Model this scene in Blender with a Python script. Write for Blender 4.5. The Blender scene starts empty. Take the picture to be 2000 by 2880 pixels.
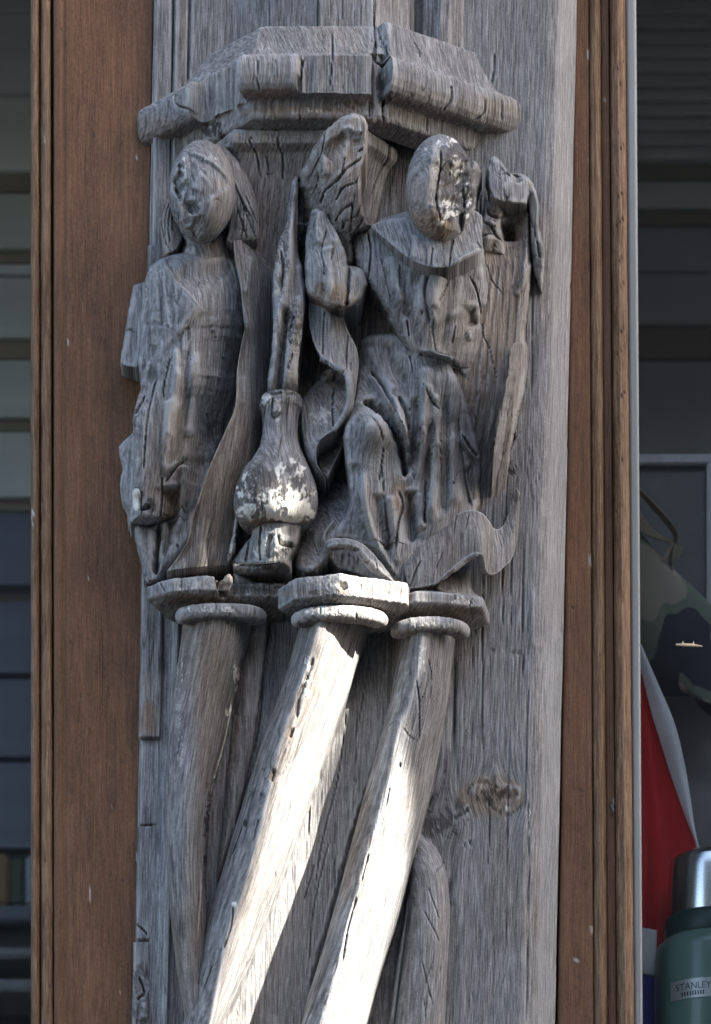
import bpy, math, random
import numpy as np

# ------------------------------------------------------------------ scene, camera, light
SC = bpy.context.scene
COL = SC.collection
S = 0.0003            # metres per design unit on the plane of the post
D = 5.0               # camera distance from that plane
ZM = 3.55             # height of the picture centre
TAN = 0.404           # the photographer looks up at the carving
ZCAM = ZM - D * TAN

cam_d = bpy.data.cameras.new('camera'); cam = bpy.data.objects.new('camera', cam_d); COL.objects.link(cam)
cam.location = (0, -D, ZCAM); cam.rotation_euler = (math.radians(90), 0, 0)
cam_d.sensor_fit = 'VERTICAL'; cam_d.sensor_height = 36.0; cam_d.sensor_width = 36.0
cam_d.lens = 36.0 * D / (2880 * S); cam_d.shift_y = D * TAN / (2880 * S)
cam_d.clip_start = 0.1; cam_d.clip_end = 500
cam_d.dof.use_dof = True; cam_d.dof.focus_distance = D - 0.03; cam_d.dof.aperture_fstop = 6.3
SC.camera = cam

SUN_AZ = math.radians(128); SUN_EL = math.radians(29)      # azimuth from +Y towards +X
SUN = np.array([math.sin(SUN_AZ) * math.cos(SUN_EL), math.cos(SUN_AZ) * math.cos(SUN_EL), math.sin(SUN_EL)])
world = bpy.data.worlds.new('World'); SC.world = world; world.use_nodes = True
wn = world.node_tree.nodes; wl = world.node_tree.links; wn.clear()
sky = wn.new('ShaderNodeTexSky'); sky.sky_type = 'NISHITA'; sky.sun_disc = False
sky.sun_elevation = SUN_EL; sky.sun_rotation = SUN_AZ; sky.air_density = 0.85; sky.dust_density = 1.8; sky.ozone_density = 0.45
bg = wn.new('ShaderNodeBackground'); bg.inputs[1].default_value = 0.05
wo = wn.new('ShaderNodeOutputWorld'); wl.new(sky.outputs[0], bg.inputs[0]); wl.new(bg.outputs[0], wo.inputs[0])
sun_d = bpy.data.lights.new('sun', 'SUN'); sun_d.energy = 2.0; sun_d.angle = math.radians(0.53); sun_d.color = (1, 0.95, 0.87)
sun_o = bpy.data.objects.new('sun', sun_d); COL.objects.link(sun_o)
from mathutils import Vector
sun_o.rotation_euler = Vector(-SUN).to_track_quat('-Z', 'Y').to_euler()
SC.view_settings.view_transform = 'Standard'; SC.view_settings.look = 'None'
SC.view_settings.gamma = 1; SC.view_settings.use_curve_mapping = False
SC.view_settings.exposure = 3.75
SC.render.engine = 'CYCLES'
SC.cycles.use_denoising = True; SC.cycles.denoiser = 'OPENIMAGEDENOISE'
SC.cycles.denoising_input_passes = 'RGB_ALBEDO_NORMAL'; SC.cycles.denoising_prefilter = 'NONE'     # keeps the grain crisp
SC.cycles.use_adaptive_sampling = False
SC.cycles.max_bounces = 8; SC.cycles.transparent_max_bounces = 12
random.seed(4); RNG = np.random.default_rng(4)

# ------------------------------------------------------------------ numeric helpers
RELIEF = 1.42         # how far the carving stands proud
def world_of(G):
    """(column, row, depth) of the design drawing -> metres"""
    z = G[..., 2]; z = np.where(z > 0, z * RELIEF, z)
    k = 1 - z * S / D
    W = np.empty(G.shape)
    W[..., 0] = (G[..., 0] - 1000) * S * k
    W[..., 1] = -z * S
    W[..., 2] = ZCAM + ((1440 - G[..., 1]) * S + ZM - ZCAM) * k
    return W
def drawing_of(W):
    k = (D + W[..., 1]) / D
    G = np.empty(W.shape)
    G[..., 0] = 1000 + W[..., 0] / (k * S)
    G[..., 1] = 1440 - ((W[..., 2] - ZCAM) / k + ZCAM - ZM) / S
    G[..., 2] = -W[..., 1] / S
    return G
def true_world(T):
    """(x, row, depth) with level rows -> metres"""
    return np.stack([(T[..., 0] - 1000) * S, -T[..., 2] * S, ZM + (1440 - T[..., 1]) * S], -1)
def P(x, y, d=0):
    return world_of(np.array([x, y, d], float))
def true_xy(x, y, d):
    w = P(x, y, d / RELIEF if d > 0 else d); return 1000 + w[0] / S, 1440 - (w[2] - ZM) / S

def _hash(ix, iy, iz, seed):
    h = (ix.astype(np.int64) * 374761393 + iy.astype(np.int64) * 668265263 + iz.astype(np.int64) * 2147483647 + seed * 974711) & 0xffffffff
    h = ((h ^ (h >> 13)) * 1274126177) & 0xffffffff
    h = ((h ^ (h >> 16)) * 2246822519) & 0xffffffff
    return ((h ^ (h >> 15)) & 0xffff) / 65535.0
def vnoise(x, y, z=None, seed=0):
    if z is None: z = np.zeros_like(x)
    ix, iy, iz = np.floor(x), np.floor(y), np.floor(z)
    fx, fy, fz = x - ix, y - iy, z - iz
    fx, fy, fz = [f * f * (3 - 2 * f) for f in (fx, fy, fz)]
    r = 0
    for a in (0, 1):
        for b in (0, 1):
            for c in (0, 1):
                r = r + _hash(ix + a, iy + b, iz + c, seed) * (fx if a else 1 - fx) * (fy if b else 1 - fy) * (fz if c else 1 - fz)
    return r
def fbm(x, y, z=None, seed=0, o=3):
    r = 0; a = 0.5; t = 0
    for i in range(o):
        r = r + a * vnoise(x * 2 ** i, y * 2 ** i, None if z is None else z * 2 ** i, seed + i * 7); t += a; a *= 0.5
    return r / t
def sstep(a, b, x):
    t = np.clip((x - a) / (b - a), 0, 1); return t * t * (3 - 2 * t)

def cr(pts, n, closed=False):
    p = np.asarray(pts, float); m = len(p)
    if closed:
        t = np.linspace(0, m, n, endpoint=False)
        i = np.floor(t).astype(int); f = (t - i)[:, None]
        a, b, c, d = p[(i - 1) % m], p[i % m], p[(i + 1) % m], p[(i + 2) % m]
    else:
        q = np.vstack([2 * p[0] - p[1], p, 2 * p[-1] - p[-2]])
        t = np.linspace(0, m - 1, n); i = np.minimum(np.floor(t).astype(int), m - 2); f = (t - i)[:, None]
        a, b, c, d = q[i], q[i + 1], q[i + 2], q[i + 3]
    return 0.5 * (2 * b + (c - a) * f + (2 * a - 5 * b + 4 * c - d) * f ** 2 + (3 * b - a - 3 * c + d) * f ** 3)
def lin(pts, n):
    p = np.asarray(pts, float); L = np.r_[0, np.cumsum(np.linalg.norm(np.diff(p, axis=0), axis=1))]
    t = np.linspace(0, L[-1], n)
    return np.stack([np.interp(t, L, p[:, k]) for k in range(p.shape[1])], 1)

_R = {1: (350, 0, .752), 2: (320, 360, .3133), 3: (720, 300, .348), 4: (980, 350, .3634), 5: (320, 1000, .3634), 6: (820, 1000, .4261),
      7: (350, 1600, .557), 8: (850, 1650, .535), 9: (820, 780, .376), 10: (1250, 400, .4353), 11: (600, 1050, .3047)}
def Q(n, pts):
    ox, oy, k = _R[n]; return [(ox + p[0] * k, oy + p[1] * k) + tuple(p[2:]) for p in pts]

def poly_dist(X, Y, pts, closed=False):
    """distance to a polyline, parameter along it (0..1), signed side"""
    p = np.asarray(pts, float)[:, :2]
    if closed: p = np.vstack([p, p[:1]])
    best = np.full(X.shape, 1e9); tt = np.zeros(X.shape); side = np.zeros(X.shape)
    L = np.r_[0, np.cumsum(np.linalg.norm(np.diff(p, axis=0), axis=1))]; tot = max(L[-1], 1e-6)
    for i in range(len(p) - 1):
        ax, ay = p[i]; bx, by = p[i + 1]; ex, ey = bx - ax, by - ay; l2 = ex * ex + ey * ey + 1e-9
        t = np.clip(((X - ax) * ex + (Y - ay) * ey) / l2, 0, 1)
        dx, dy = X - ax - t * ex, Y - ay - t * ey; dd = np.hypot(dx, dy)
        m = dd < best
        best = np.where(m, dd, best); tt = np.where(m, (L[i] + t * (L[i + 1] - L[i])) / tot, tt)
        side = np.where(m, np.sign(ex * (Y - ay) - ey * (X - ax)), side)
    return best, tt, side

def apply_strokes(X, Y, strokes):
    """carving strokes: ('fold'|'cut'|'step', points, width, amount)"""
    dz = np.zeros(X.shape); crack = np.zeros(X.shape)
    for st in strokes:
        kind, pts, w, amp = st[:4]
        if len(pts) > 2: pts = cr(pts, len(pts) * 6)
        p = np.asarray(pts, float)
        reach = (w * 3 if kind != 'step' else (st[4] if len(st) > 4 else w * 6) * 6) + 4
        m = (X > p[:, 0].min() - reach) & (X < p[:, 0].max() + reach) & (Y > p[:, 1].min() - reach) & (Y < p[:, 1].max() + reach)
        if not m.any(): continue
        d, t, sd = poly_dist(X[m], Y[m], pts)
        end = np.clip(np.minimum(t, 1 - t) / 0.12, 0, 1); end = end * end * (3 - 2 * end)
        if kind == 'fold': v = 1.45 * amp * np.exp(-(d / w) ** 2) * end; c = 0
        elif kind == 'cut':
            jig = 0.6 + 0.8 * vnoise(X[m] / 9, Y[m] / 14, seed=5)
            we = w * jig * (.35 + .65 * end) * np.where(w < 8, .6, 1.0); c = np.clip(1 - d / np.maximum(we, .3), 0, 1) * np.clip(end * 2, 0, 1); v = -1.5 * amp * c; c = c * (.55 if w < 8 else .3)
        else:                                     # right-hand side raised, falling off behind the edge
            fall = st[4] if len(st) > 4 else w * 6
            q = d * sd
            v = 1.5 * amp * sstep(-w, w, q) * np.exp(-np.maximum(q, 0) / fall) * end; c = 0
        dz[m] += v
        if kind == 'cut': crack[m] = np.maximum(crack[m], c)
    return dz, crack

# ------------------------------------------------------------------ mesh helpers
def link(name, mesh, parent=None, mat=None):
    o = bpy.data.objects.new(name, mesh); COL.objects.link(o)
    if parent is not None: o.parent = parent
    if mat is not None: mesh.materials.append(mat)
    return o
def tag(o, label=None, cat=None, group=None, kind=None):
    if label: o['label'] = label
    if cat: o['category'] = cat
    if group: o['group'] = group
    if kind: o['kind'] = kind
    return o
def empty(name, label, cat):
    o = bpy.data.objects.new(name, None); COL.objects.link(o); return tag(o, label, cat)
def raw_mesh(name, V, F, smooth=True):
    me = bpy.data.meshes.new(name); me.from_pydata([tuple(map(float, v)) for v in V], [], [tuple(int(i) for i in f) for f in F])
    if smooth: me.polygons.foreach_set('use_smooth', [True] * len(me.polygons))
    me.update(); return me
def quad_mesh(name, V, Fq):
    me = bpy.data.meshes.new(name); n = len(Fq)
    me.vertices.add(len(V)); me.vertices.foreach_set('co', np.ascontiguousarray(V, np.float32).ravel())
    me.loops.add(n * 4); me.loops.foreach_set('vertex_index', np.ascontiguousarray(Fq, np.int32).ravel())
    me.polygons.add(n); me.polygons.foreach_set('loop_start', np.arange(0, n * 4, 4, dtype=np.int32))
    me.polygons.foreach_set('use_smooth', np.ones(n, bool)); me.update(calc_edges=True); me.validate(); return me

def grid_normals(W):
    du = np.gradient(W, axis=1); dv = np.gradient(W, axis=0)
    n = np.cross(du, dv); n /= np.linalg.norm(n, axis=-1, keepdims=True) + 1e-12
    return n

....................

__WORK REQUIRED__
Restate only the lines running from the start of the material above through the line containing "SC.camera = cam", ends included. No pictures.

__OUTPUT OF THE EXERCISE__
Model this scene in Blender with a Python script. Write for Blender 4.5. The Blender scene starts empty. Take the picture to be 2000 by 2880 pixels.
import bpy, math, random
import numpy as np

# ------------------------------------------------------------------ scene, camera, light
SC = bpy.context.scene
COL = SC.collection
S = 0.0003            # metres per design unit on the plane of the post
D = 5.0               # camera distance from that plane
ZM = 3.55             # height of the picture centre
TAN = 0.404           # the photographer looks up at the carving
ZCAM = ZM - D * TAN

cam_d = bpy.data.cameras.new('camera'); cam = bpy.data.objects.new('camera', cam_d); COL.objects.link(cam)
cam.location = (0, -D, ZCAM); cam.rotation_euler = (math.radians(90), 0, 0)
cam_d.sensor_fit = 'VERTICAL'; cam_d.sensor_height = 36.0; cam_d.sensor_width = 36.0
cam_d.lens = 36.0 * D / (2880 * S); cam_d.shift_y = D * TAN / (2880 * S)
cam_d.clip_start = 0.1; cam_d.clip_end = 500
cam_d.dof.use_dof = True; cam_d.dof.focus_distance = D - 0.03; cam_d.dof.aperture_fstop = 6.3
SC.camera = cam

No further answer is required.